TEMSA’DA YENİ BİR DÖNEM BAŞLIYOR
Konuyla ilgili değerlendirmelerde bulunan Sabancı Holding CEO’su Cenk Alper, TEMSA’yı yeniden Türkiye ekonomisine kazandırmanın gurur ve mutluluğunu yaşadıklarını ifade etti. Alper, “Şirketimizi geçen sene yurt dışı menşeili bir yatırım fonuna sattık, satış sonrasında şirketin finansal durumuyla ilgili yaşanan olumsuz gelişmeler TEMSA’nın faaliyetlerini durdurmasına yol açtı. Biz de doğduğumuz topraklar olan Adana’ya, ülkemize ve kendi yarattığımız bu değerli markaya karşı olan sorumluluğumuzun gereğince, sorunun çözümünde kalıcı bir rol üstlenmek istedik. Gelecekte TEMSA’ya yeni ufuklar da açabilecek bir iş birliğine imza attık. Bu süreci başarıyla sonlandırmış olmaktan da son derece mutluyuz. Bu noktada, ilk günden bu yana çözümün parçası olan; yapıcı tutumlarıyla TEMSA’nın yeniden ülkemiz ekonomisine kazandırılmasına önemli katkılarda bulunan bankalarımıza da özellikle teşekkür etmek istiyoruz. Sabancı Topluluğu bildiğiniz gibi her zaman dünya çapında güçlü ortaklıkların altına imza atmış bir gruptur. Bu doğrultuda yeni ortaklığımız uluslararası yatırımcıya güven verecektir. Ülke ekonomisine katkı sağlanması bakımından yeni iş birliğimizin piyasalara da moral olacağına inanıyoruz” dedi.

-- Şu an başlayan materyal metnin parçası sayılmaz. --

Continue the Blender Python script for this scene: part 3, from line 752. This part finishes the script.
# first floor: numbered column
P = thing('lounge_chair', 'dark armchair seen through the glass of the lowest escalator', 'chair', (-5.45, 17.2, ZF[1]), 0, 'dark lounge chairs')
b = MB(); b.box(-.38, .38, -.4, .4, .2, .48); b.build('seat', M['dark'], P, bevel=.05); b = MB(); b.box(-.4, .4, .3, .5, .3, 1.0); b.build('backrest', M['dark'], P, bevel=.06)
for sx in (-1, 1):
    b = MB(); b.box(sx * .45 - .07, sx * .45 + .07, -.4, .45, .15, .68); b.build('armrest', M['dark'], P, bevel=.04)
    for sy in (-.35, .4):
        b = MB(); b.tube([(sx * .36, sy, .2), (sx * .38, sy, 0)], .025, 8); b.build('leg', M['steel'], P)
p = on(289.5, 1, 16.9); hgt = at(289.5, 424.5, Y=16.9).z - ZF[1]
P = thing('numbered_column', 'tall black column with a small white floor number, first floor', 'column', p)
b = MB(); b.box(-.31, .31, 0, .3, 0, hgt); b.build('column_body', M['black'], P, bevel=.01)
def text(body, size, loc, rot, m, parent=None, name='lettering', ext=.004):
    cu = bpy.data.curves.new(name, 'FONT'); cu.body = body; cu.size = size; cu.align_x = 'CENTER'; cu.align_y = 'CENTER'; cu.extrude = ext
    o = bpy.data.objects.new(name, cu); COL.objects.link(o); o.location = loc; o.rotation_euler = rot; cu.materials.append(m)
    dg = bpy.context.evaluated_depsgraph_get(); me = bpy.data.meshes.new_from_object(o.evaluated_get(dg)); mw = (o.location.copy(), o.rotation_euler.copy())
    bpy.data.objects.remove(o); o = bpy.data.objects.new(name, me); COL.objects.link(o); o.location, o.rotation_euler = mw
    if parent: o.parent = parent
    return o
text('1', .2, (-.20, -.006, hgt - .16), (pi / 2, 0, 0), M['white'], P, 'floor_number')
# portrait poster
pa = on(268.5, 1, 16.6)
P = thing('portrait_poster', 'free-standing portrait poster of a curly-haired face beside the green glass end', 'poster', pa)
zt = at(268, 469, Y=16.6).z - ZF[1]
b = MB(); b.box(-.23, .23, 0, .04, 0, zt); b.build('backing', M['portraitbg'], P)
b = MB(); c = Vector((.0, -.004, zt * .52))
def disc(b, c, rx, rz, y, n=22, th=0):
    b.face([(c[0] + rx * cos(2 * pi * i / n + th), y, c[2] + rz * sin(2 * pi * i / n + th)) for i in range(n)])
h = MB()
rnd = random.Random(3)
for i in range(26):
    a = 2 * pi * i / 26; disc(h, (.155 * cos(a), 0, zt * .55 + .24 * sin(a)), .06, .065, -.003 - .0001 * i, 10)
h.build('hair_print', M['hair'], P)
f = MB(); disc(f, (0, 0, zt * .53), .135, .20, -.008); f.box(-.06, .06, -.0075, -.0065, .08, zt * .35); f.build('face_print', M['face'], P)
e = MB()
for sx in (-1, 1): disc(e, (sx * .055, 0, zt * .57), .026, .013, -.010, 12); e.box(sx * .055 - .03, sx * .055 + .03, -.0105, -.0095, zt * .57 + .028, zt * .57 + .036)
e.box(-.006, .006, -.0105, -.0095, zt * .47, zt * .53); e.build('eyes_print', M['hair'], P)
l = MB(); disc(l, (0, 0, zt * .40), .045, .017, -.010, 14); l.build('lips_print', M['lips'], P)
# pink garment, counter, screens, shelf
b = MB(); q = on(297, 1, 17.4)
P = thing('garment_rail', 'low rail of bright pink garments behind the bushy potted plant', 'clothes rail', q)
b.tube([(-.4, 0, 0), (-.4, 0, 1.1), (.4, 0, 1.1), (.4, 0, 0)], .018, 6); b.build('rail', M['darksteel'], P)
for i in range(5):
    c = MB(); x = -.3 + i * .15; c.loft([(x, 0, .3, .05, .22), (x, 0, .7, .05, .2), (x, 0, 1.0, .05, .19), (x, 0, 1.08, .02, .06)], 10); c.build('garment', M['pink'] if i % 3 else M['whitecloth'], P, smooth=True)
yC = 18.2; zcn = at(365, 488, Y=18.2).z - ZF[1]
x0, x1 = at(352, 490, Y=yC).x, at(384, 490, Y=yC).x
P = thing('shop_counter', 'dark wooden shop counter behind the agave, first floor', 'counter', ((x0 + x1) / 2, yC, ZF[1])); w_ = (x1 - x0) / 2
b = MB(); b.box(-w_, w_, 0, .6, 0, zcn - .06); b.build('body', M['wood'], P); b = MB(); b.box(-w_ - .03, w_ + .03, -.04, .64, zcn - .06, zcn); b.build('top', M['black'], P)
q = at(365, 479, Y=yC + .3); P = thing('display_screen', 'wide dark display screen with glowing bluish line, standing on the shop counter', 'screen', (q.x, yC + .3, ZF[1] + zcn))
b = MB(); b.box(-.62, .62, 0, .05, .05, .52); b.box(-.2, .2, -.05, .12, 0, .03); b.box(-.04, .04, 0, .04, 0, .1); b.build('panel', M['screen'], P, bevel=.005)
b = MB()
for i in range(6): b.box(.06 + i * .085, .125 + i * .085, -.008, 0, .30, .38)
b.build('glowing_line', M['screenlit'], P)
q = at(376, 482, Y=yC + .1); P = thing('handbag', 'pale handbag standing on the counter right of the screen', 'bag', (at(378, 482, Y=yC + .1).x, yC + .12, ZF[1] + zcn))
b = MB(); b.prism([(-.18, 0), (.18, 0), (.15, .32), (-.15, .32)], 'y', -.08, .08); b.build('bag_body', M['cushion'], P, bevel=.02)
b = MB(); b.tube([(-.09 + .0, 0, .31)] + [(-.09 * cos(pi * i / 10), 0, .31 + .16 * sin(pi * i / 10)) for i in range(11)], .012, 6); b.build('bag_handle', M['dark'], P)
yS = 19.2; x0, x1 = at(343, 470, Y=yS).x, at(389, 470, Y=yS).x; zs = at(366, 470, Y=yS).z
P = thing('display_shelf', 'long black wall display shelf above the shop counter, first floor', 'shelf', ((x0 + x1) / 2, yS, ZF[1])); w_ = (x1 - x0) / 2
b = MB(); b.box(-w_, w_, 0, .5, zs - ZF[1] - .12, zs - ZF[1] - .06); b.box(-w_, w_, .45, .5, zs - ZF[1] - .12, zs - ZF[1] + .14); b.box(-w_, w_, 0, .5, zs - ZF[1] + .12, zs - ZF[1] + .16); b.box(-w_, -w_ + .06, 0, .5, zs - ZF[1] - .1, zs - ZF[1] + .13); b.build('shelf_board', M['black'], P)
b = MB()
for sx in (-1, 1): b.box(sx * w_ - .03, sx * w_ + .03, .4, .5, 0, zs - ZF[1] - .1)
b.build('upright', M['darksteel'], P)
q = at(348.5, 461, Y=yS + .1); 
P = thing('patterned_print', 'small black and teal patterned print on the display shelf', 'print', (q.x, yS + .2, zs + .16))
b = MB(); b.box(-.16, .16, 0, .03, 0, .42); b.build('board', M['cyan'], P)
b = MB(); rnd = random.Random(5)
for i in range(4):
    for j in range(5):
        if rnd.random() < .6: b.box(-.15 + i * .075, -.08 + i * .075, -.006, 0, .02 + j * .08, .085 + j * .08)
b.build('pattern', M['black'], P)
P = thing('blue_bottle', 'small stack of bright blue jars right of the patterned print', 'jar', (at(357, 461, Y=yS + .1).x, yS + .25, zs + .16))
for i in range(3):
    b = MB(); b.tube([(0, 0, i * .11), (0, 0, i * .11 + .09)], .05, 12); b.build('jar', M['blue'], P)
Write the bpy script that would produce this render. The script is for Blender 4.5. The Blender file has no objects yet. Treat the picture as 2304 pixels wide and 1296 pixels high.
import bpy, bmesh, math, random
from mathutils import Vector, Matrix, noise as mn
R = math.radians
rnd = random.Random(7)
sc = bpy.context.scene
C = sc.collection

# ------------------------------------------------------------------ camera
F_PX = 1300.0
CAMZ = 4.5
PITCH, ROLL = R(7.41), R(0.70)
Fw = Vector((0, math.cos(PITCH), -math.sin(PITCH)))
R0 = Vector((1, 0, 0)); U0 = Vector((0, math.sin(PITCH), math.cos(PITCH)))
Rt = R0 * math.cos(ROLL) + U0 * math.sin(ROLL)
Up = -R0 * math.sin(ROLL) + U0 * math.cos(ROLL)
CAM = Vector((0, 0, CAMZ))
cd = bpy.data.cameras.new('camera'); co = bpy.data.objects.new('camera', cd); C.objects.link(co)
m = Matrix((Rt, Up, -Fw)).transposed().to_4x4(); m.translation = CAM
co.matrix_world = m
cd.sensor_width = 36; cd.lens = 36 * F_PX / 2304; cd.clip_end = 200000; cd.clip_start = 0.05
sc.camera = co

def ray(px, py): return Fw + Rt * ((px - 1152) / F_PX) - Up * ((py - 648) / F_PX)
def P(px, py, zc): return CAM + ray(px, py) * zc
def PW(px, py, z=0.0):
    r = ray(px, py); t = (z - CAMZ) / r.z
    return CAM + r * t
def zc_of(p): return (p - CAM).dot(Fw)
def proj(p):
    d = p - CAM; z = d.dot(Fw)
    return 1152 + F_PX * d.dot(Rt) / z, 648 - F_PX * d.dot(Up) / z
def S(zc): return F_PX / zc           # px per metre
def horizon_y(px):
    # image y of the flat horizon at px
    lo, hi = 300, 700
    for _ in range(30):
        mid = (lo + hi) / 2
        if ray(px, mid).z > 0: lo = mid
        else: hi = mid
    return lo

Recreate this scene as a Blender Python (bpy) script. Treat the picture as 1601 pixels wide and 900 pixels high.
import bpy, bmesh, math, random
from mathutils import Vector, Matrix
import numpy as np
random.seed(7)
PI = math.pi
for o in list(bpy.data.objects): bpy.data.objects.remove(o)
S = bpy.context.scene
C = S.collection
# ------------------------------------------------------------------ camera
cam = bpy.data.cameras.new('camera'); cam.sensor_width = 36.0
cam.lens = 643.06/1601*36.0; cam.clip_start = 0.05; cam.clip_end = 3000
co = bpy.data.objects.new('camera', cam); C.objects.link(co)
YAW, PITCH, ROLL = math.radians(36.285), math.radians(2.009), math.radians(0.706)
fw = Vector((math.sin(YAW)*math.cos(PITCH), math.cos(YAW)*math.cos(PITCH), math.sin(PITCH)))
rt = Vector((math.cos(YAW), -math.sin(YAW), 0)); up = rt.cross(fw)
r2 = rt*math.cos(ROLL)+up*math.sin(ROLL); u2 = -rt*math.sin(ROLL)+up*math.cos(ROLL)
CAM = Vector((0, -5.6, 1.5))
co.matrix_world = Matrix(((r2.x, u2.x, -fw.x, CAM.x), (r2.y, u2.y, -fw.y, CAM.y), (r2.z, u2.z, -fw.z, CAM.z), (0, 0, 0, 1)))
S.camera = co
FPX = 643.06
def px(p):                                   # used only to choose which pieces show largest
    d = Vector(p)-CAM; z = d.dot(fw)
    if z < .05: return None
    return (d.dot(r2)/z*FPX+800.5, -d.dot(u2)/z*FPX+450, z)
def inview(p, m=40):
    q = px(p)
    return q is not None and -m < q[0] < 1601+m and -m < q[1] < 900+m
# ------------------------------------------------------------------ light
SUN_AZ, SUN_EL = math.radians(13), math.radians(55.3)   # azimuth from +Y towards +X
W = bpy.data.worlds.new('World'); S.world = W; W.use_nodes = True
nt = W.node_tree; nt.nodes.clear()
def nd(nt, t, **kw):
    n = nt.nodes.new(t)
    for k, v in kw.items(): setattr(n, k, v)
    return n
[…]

İNOVASYONA DAYALI BÜYÜME STRATEJİSİYLE FARK YARATACAK
Bugün dünyada teknolojik rekabetin en çetin yaşandığı sektörlerin başında otomotivin geldiğini sözlerine ekleyen Sabancı Holding CEO’su Cenk Alper, “Böylesine bir dünyada TEMSA’nın sadece kaliteli üretim gücüyle değil aynı zamanda inovasyona dayalı büyüme stratejisiyle de fark yaratacağına inanıyoruz. Bugüne kadar 66 farklı ülkeye 12 binin üzerinde araç ihraç eden TEMSA’nın, dış pazarlarda daha da başarılı olup, Škoda Transportation ile birlikte potansiyelini kullanabileceğine inanıyoruz. TEMSA, toplu ulaşımın geleceği olarak gördüğümüz elektrikli araç çözümlerinde yapacağı yeni yatırımlarla sürdürülebilirlik konusunda da örnek şirketlerden biri olacaktır” ifadelerini kullandı.
BU ORTAKLIK TEMSA İÇİN FARKLI UFUKLAR AÇABİLİR
Sabancı Holding CEO’su Cenk Alper şöyle devam etti: “PPF Group çatısı altında faaliyet gösteren Avrupa lideri Skoda Transportation, bugün elektrikli lokomotif, metro vagonu, troleybüs ve alçak taban tramvay üretimi konusunda dünyanın lider firmalarının başında geliyor. Bunun yanında Skoda Transportation’ın raylı sistem çözümleri, bugün Konya ve Eskişehir’de şehir içi ulaşıma önemli katkı sağlıyor. Skoda Transportation ve TEMSA’nın şehir için ulaşımın farklı alanlarında sahip olduğu yüksek bilgi birikimi ve teknolojinin, TEMSA’nın gelecek yolculuğunda farklı ufuklar açabileceğini düşünüyoruz.”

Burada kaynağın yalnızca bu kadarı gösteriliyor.